Here’s a medium example along the same lines. My neighbor around the corner fell and hurt his back at work, and though he probably could have hired someone to mow his lawn, I decided to do it instead. I didn’t ask him for permission, but just mowed it one day. No one came outside and protested, so I did it again the next week.

It’s more than a couple of hours weeding, but it really isn’t a tremendous amount of time. My lawn is huge, so I spend an hour cutting my lawn every week. Mowing his added about fifteen minutes to my lawn-mowing. But that fifteen minutes were incredibly productive.

It made me feel good, and it made a positive contribution to his life, too. I probably mowed it twenty times during the summer. I didn’t mow it the next summer, but by then he was able to take care of it himself.

So the difference we make doesn’t have to be a lifetime commitment. It may be an afternoon weeding, or a summer mowing. I like to perform, and I feel my talents are best used when I get the chance to bring some of the characters from the stage to life for others. There is a great feeling when you perform, and it’s not just the endorphins rushing through your body. I feel at home on the stage, and delight in making people laugh.

But I don’t usually get paid to perform. I have acted in dozens of stage plays and musicals, and the majority of them have been my volunteered time. The venues do collect money for the performances, but most stages work with thread-bare margins so those would be wiped out by paying a salary. So most of the people I work with in stage productions are also not paid.
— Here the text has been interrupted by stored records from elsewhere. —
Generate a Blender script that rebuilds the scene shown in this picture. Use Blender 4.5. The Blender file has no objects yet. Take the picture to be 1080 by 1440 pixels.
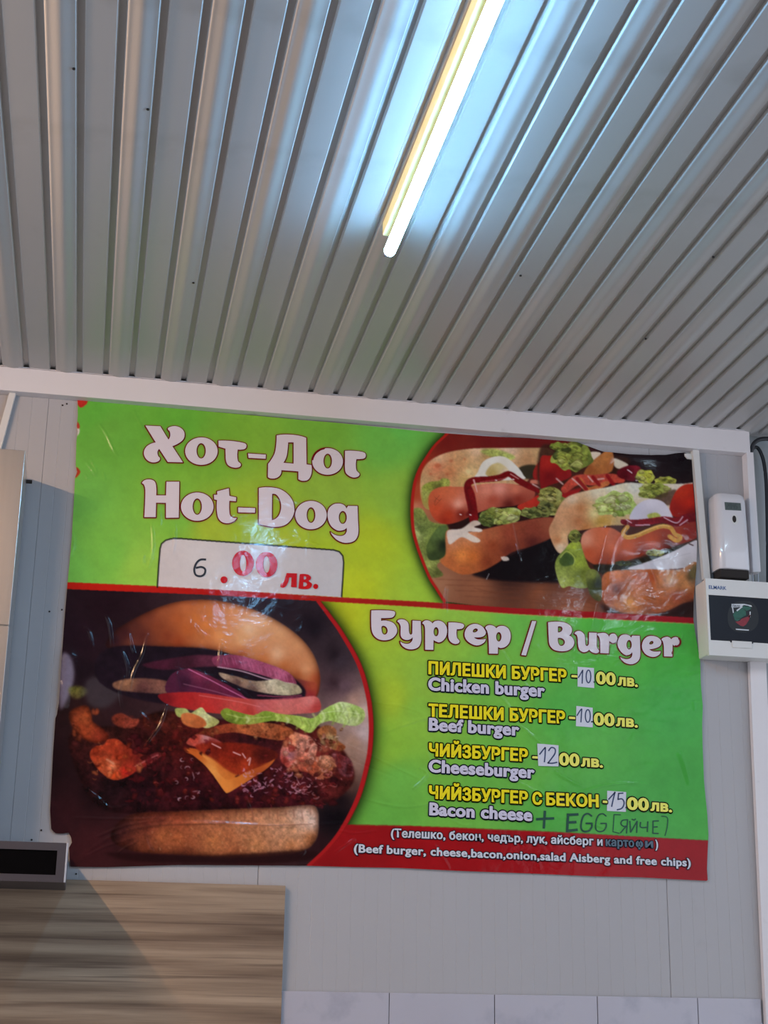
import bpy, bmesh, math, random
import numpy as np
from mathutils import Matrix, Vector, Euler
C = bpy.context.scene.collection
SC = bpy.context.scene
# ------------------------------------------------------------------ camera
FPX = 2132.9
ROT = Matrix.Rotation(math.radians(-10.65994), 3, 'Z') @ Matrix.Rotation(math.radians(107.69832), 3, 'X') @ Matrix.Rotation(math.radians(0.92979), 3, 'Z')
EYE = Vector((0, 0, 1.6))
cd = bpy.data.cameras.new('camera'); cd.sensor_fit = 'VERTICAL'; cd.sensor_height = 36; cd.lens = 36 * FPX / 1440
cd.clip_start = .05
cam = bpy.data.objects.new('camera', cd); C.objects.link(cam); cam.location = EYE; cam.rotation_euler = ROT.to_euler(); SC.camera = cam
# ------------------------------------------------------------------ world, exposure
SC.view_settings.view_transform = 'Standard'; SC.view_settings.look = 'None'; SC.view_settings.gamma = 1
SC.view_settings.use_curve_mapping = False; SC.view_settings.exposure = 3.04
wd = bpy.data.worlds.new('world'); SC.world = wd; wd.use_nodes = True
wd.node_tree.nodes['Background'].inputs[0].default_value = (.80, .86, 1, 1)
wd.node_tree.nodes['Background'].inputs[1].default_value = .15
TUBE_COOL = ((.25, .60, 1), 12.0)
TUBE_WHITE = ((.60, .82, 1), 5.5)
TUBE_WARM = ((1, .63, .38), 45.0)
WALL_Y = 4.6; CEIL_Z = 3.47; RIB = .0823; RIB0 = -.1455 + .0015
MR = np.array(ROT)


def ray(px, py): return MR @ np.array([px - 540, 720 - py, -FPX])
def PW(px, py, y=WALL_Y):                       # where the sight line meets the upright plane at distance y
    d = ray(px, py); t = y / d[1]; return Vector((d[0] * t, y, 1.6 + d[2] * t))
def PC(px, py, z):                              # ... and the level plane at height z
    d = ray(px, py); t = (z - 1.6) / d[2]; return Vector((d[0] * t, d[1] * t, z))


# ------------------------------------------------------------------ materials
def lin(c):
    c = np.asarray(c, float) / 255; return np.where(c <= .04045, c / 12.92, ((c + .055) / 1.055) ** 2.4)
def lc(*c): return tuple(float(v) for v in lin(c)) + (1,)
class NT:
    def __init__(s, name):
        s.m = bpy.data.materials.new(name); s.m.use_nodes = True; s.t = s.m.node_tree; s.b = s.t.nodes['Principled BSDF']
    def n(s, ty, **k):
        x = s.t.nodes.new(ty)
        for a, v in k.items():
            if a.startswith('i_'): x.inputs[a[2:].replace('_', ' ')].default_value = v
            else: setattr(x, a, v)
        return x
    def l(s, a, b): s.t.links.new(a, b)
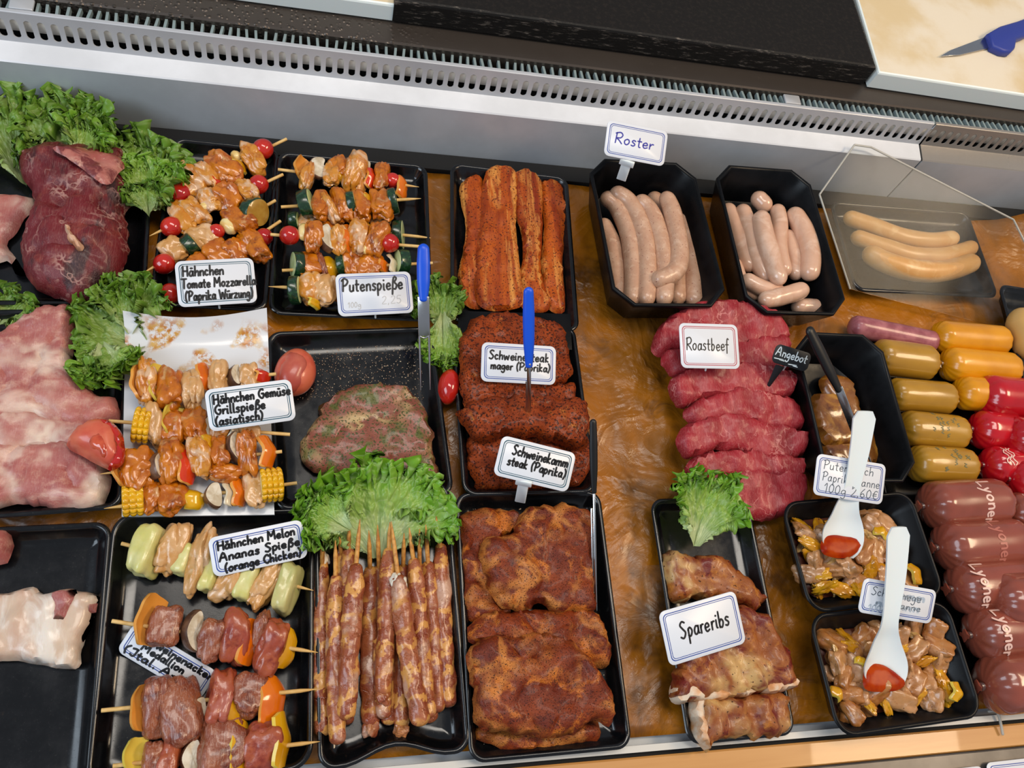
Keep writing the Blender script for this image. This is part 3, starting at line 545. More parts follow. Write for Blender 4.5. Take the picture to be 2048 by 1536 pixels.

So perfecting a role for the stage is probably a medium effort, since it involves many weeks of rehearsals at night and on week-ends, plus the time spent during performances. The show I am currently doing started rehearsals about four months ago. We spent Tuesday, Wednesday and Thursday nights rehearsing, plus some time on Saturday mornings. As the performances approached, we were rehearsing every night for three or four hours. Now that the show is up, we are performing three times a week – about nine or ten hours total.

But the rewards of this kind of effort are off the scale in terms of returns. I am having the time of my life, playing a part I have really want to play. The theatre is enjoying the fruits of our labors, and may be able to continue as a community theatre for another fifty years. This kind of a contribution can extend into the future, but if it shut down tomorrow I would still have volunteered the time.

Plus the audiences get to see a good show – even if it is vain of me to say so. We are getting so many great plaudits from audience members I want to remind them they paid to come and see this and deserved a good show. But in some way, they know they are getting more than their money’s worth, and they want to acknowledge it.